Entre juillet et septembre 2023, le Ministère a reçu l’appui des municipalités ainsi que des associations de chasseurs et de trappeurs des cinq communautés touchées, à savoir Grise Fiord, Resolute Bay, Pond Inlet, Arctic Bay et Clyde River.

Occasions d’emploi

Le président de l’Association inuit de Qikiqtani, Olayuk Akesuk, appuie la récente demande du gouvernement du Nunavut. Il estime que le tourisme dans ce secteur de l’Extrême-Arctique aurait des retombées positives sur le plan économique.

Nous voulons nous assurer que nous respectons le tourisme dans ce secteur, dit-il. C’est très important pour nous, si on considère les occasions d’emploi restreintes.

C’est l’occasion pour les personnes à l’extérieur du Canada de découvrir ce que nous avons sur notre territoire.

Une citation de Olayuk Akesuk, président, Association inuit de Qikiqtani

Il ajoute toutefois que le dossier fera l’objet de discussions lors de rencontres du conseil d’administration de l’organisme, au mois de juin. Nous devons [...] nous assurer que nous sommes tous sur la même longueur d’onde.

Un homme en veston se tient dehors, devant une rue d'Iqaluit, en juillet 2022.

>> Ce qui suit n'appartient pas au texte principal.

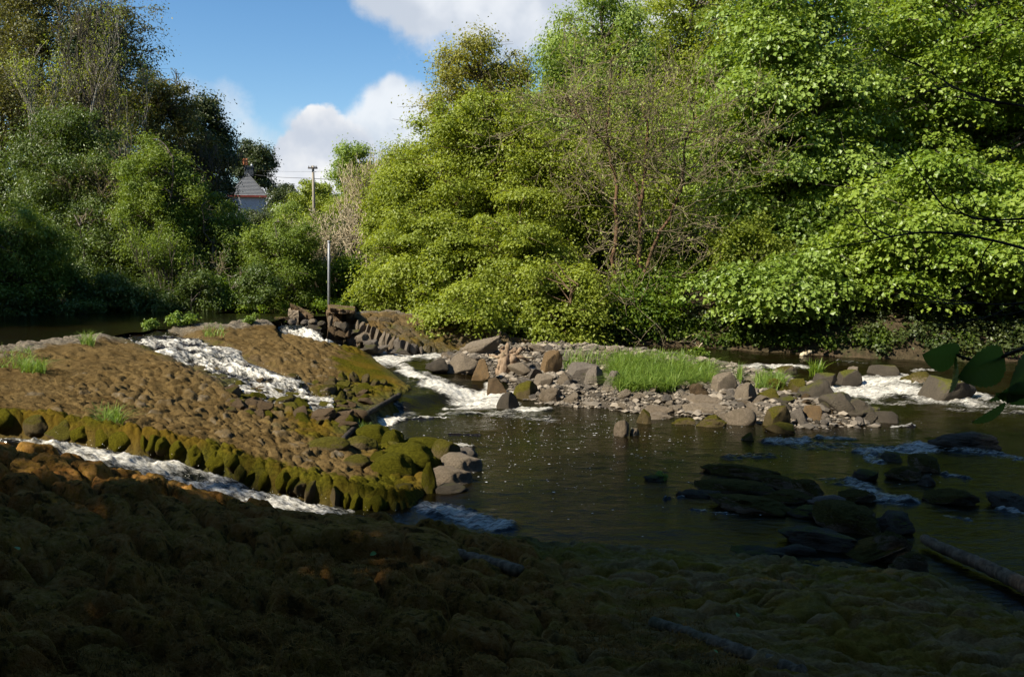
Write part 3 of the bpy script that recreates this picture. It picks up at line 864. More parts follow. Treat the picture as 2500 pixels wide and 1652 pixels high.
def build_far_weir(m):
    root = empty('stone_weir', 'far brown stone apron sloping under the yellow-green trees', 'weir', tuple(at(1000, 800, .8)))
    top = [at(*q) for q in ((848, 770, 1.3), (880, 760, 1.36), (950, 756, 1.38), (1110, 782, 1.18), (1300, 832, 0.70))]
    bot = [at(*q) for q in ((878, 786, 1.14), (925, 808, 0.97), (1000, 838, 0.72), (1060, 854, 0.52), (1300, 860, 0.38))]
    n, k = 420, 220
    s = np.linspace(0, 1, n); t = np.linspace(0, 1, k)
    T = np.stack([np.interp(s, np.linspace(0, 1, 5), [p[i] for p in top]) for i in range(3)], 1)
    B = np.stack([np.interp(s, np.linspace(0, 1, 5), [p[i] for p in bot]) for i in range(3)], 1)
    V = T[:, None] + (B - T)[:, None] * t[None, :, None]
    V = V.reshape(-1, 3); tt = np.tile(t, n)
    f1, f2, cid, _, _ = worley(V[:, 0] / 0.3 + V[:, 1] * .3, V[:, 1] / 0.22, 5)
    V[:, 2] += 0.09 * np.clip((f2 - f1) * 2.2, 0, 1) ** .6 * (0.3 + cid) * sst(0.1, 0.3, tt) + 0.05 * fbm(V[:, 0] * 4, V[:, 1] * 4, 4, 35) + 0.05 * fbm(V[:, 0] * 1.5, V[:, 1] * 1.5, 3, 6) + 0.02 * fbm(V[:, 0] * 8, V[:, 1] * 8, 3, 7) - 0.03 * np.sin(tt * math.pi) - 0.12 * np.clip(-fbm(V[:, 0] * 3, V[:, 1] * 5, 3, 12) - .1, 0, 1)
    skirt = B.copy(); skirt[:, 2] -= 0.9; skirt[:, 1] -= .02
    Vg = np.concatenate([V.reshape(n, k, 3), skirt[:, None]], 1)
    ext = lambda a: np.concatenate([a.reshape(n, k), a.reshape(n, k)[:, -1:]], 1).ravel()
    st_ = fbm(V[:, 0] * 1.1, V[:, 1] * 3.5, 4, 33); mo = ext(np.clip(0.1 + 0.6 * sst(0.15, 0.7, np.repeat(s, k)) * tt + .5 * st_, 0, 1))
    pl = ext(0.55 * (1 - sst(0.02, 0.2, tt))); zf = np.zeros(n * (k + 1))
    own(mesh_np('apron', Vg.reshape(-1, 3), grid_faces(n, k + 1)[:, ::-1], m, None, dict(moss=mo, cid=ext(cid), fg=zf, pale=pl, wet=ext(np.clip(sst(.0, .35, fbm(V[:, 0] * 1.6 + 4, V[:, 1] * 5, 4, 34)) * .8 + sst(.25, .6, np.repeat(s, k)) * .5, 0, 1)))), root)  # wet: dark stains, plus tree shade painted in towards the right end
    # row of upright stones holding its edge
    e = [(878, 806), (888, 812), (899, 818), (911, 822), (924, 826), (938, 832), (950, 836), (962, 838), (974, 842), (986, 846), (998, 846), (1010, 850), (1022, 852)]
    for i, (u, v) in enumerate(e):
        bu = [878, 925, 1000, 1045]
        p = np.array([np.interp(u, bu, [q[j] for q in bot[:4]]) for j in range(3)]); k_ = p[1] / F
        hh = np.interp(u, [878, 925, 1025], [50, 46, 26]) * k_
        put_rock(_r.choice(RA), 'tan' if u < 965 else 'grey', (p[0] - .03, p[1] - 0.10, p[2] - hh * .42), (_r.uniform(.14, .19), .26, hh * 1.15), (_r.uniform(-.1, .1), _r.uniform(0.05, .3), _r.uniform(-.4, .4)), 'edge_stone', parent=root)
    for (u, v, w, h, mt, lb) in [(905, 868 - 30, 40, 22, 'grey', 'pale flat stone fallen under the row of upright stones'), (930, 852, 44, 18, 'grey', 'flat grey slab at the water under the upright stones'), (880, 826, 34, 20, 'tan', 'tan stone lying beside the far chute'),
                                 (868, 812, 26, 18, 'dark', 'dark stone at the foot of the abutment'), (902, 852, 40, 24, 'dark', 'dark stone in the shadow below the upright stones'), (960, 858, 30, 12, 'grey', 'small grey stone at the edge of the foaming basin'), (895, 818, 30, 16, 'tan', 'small tan block tucked under the first upright stones'), (985, 860, 40, 12, 'dark', 'low dark stone at the far edge of the basin')]:
        zz = np.interp(v, [805, 862], [0.88, 0.50]); p = at(u, v + h * .4, zz); k_ = p[1] / F
        put_rock(_r.choice(RL), mt, (p[0], p[1] + .05, p[2] + h * k_ * .4), (w * k_, w * k_ * .8, h * k_), (0.1, _r.uniform(-.3, .3), _r.uniform(-.3, .3)), 'rock', lb, 'rock')
    put_rock(RR[2], 'tan', tuple(at(903, 856, .56)), (0.62, .4, .16), (0, 0, .1), 'rock', 'pale flat stone at the end of the smooth mossy slab', 'rock')

    # broken abutments either side of the gap
    def block(name, quad, z0, z1, mat, parent, seed, tilt=(0, 0)):
        """a rough masonry block: plan quad (x, y) * 4, subdivided and worn"""
        bm = bmesh.new()
        vs = [bm.verts.new((x, y, z)) for z in (z0, z1) for x, y in quad]
        for i, v in enumerate(vs[4:]): v.co.z += tilt[0] * (1 if i in (1, 2) else -1) + tilt[1] * (1 if i in (2, 3) else -1)
        for f in ((3, 2, 1, 0), (4, 5, 6, 7), (0, 1, 5, 4), (1, 2, 6, 5), (2, 3, 7, 6), (3, 0, 4, 7)): bm.faces.new([vs[i] for i in f])
        bmesh.ops.subdivide_edges(bm, edges=bm.edges[:], cuts=11, use_grid_fill=True)
        P = np.array([v.co[:] for v in bm.verts]); c = P.mean(0)
        d = 0.09 * vn3(P * 3.1 + seed, seed) + 0.05 * vn3(P * 8 + seed, seed + 1) + .03 * vn3(P * 19, seed + 2)
        nrm = (P - c) / (np.linalg.norm(P - c, axis=1)[:, None] + 1e-6)
        P = P + nrm * d[:, None]
        for v, p in zip(bm.verts, P): v.co = p
        me = bpy.data.meshes.new(name); bm.to_mesh(me); bm.free(); me.materials.append(MATS[mat])
        o = bpy.data.objects.new(name, me); C.objects.link(o)
        return own(o, parent) if parent else o

    def quad(u0, u1, Y0, Y1):
        a, b = atY(u0, 780, Y0), atY(u1, 780, Y0); c, d = atY(u1, 780, Y1), atY(u0, 780, Y1)
        return [(a[0], a[1]), (b[0], b[1]), (c[0], c[1]), (d[0], d[1])]
    ab = empty('weir_abutment', 'broken masonry pier with an overhanging slab and grass on top', 'abutment', tuple(at(835, 790, 1.0)))
    block('pier', quad(799, 836, 22.1, 23.2), 0.5, 1.36, 'brown', ab, 3)
    block('slab', quad(806, 866, 21.75, 23.4), 1.38, 1.50, 'brown', ab, 4, (-.03, 0))
    block('pier', quad(846, 868, 22.3, 23.4), 0.5, 1.36, 'tan', ab, 5)
    for (u, v, w, h, mt) in ((806, 787, 14, 34, 'tan'), (826, 796, 20, 22, 'tan'), (812, 806, 26, 26, 'brown'), (832, 818, 30, 28, 'brown'), (842, 800, 20, 30, 'dark'), (850, 815, 22, 24, 'brown')):
        p = atY(u, v, 21.6); k_ = p[1] / F
        put_rock(_r.choice(RA), mt, tuple(p), (w * k_, .25, h * k_), (0, _r.uniform(-.1, .1), 0), 'stone', parent=ab)
    ab2 = empty('weir_abutment', 'leaning brown slab of broken masonry beside the pool crest', 'abutment', tuple(at(735, 775, 1.2)))
    block('slab', quad(712, 764, 22.3, 23.2), 1.10, 1.44, 'brown', ab2, 8, (-.13, 0))
    block('pier', quad(706, 728, 22.2, 23.2), 0.9, 1.4, 'tan', ab2, 9)
    for (u, v, w, h, mt) in ((745, 788, 22, 18, 'grey'), (764, 786, 24, 16, 'tan'), (712, 788, 22, 20, 'grey'), (786, 790, 22, 16, 'dark'), (690, 778, 40, 12, 'brown'), (770, 800, 56, 26, 'dark')):
        p = atY(u, v, 21.9); k_ = p[1] / F
        put_rock(_r.choice(RR), mt, tuple(p), (w * k_, .3, h * k_), (0, _r.uniform(-.1, .1), 0), 'stone', parent=ab2)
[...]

Le président de l'Association inuit de Qikiqtani, Olayuk Akesuk

Photo : CBC

Des questions se posent, selon un chercheur

Derek Mueller est professeur au Département de géographie et d’études de l’environnement de l’Université Carleton, à Ottawa. Le glaciologue étudie depuis plus de 20 ans les effets des changements climatiques sur l’écosystème de la région, dont le dernier plateau de glace Milne.

Du point de vue de la conservation, dit-il, l’aire marine protégée de Tuvaijuittuq est un refuge pour les écosystèmes dépendants des glaces qui se trouvent dans l'Arctique.

Les modèles climatiques [...] semblent montrer que, de tous les endroits de l’Arctique, ce sera l’un des derniers où il y aura une glace de mer raisonnablement épaisse et susceptible de perdurer le plus longtemps, explique-t-il.

Une fissure dans un plateau de glace, dans l'Extrême-Arctique, en 2022.

Un cliché du plateau de glace Milne, environ deux ans après sa dislocation, en 2020.

Photo : Photo fournie par Cameron Fitzpatrick

Derek Mueller affirme que la demande du gouvernement du Nunavut soulève plusieurs questions quant à l’échelle de grandeur de futures activités touristiques.

Quelle que soit l’activité menée dans cette région, son impact doit être évalué, soutient-il.

S’il s’agit de petits groupes qui partent en expédition en ski ou en motoneige, les conséquences négatives sur l’environnement risquent d’être négligeables, dit-il. Évidemment, je pense que ce sera une tout autre histoire s’il s’agit, par contre, d’activités plus importantes [faisant appel à] des navires de croisière circulant 24 heures sur 24, 7 jours sur 7.